Serenada Schizophrana
was a lot harder, not having anything to kick-start with. you don't have time to sit around here wondering what you want to do and feeling intimidated. You gotta get your ass into that chair in front of the piano and start working, and I did. I have a lot of training of – when the adrenaline goes, I go, and just to move. Once I finally got going, it was a blast. I think with anything, it's hard to get those first steps. It's hard to start that boulder rolling uphill. Sometimes it seems impossible, but, you know, at a certain point, it's rolling downhill, and then it's fun.

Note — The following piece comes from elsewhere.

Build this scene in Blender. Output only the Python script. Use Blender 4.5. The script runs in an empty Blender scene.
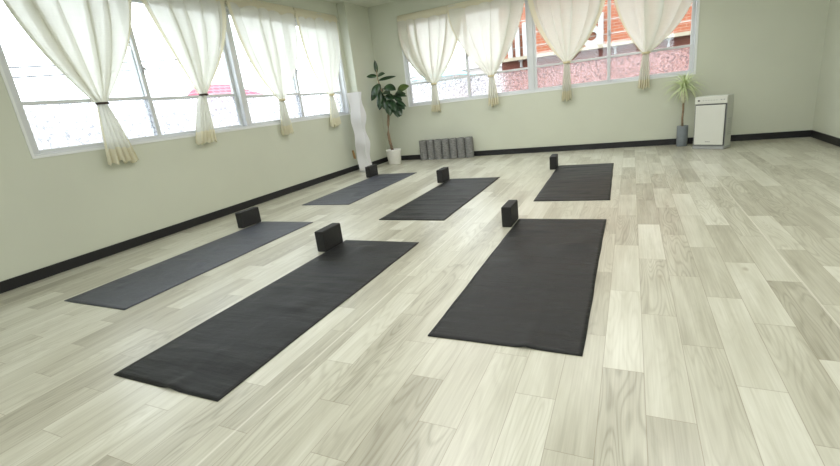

I stopped using pencil and paper about eleven years ago. Now I work in front of a computer, and I have a palette of mock orchestra sounds that I work with, and I'm able to conjure up sounds that are a little more dense, things that I'm reaching for, than I could do just straight out of my head on paper. I used to do demos of every piece and then write them all down for my first ten years. In hindsight, I think it was a good thing, even though I don't think I ever worked less than eighteen hours a day! I think it was a good discipline, even though now, with the computer, I no longer have to do that. I can play music in and then print it out.

If I'm just going to score films, I'm going to go crazy. For ten years, I balanced myself between being in a rock band and scoring. Then, for ten years, I did just scoring, and I found that I was going kind of postal half the time. Film work is so intense and it's so difficult and in the end it can be so frustrating, and on occasion, really frustrating and unsatisfying in the end result. It's kind of maddening. There are those few things every now and then that will be satisfying, and that'll fuel me on, but I need to do things I haven't done before, and film doesn't often offer that opportunity. Occasionally it does, and I'm grateful for it. But I realize that if any opportunity comes along to do something I haven't done before, like these commissions, I have to, to keep myself sane. I have to jump for them. And now, I'm hoping to work on a ballet next year, so I hope that I can keep this going.

Much of the music that I was inspired by as a young man and a teenager were ballets, so I feel probably closer to ballet than to any form of classical music in terms of – so much of the things I love were Prokofiev and Stravinsky ballets. That got me started thinking about that kind of music in the first place. It's all a juggling act, but I'm happiest when I'm juggling. So I need to do something else, and this is a good venue. In terms of having a new child, a son in the family, well, that's always a wonderful thing. I can't say it helps with my work at all! That kind of juggling just makes everything a little more difficult, but it's worth it, as every parent knows. Since I work at home, it's rough, because every time I walk through the house, if I get spotted by my son, who's about to turn twenty-two months, I'm done for; he catches me, and I can't just walk past him. Even though in my own head, I might just be coming up for a drink of water or a cup of coffee, he nabs me, and that's it for the next forty-five minutes.

I think that I consider myself a throwback. I'm a big fan, I was inspired by early twentieth century orchestral music, and then by the Golden Age film composers quite a bit. But even those incredible film composers who were writing in the forties through the sixties, that I think was the greatest age for film composition, they were also – their music was inspired by the music from the early part of the twentieth century, the European composers and American composers. It all comes from that same place, and I think that I weirdly lost the classical music link.

Somewhere in the middle of the century on, something lost me, and I find myself still linked to that earlier time with driving rhythms and melodies still present in a certain way. The first time I heard Prokofiev, it was like love at first listen, and the same with Bernard Herrmann, so those things are forever a part of me.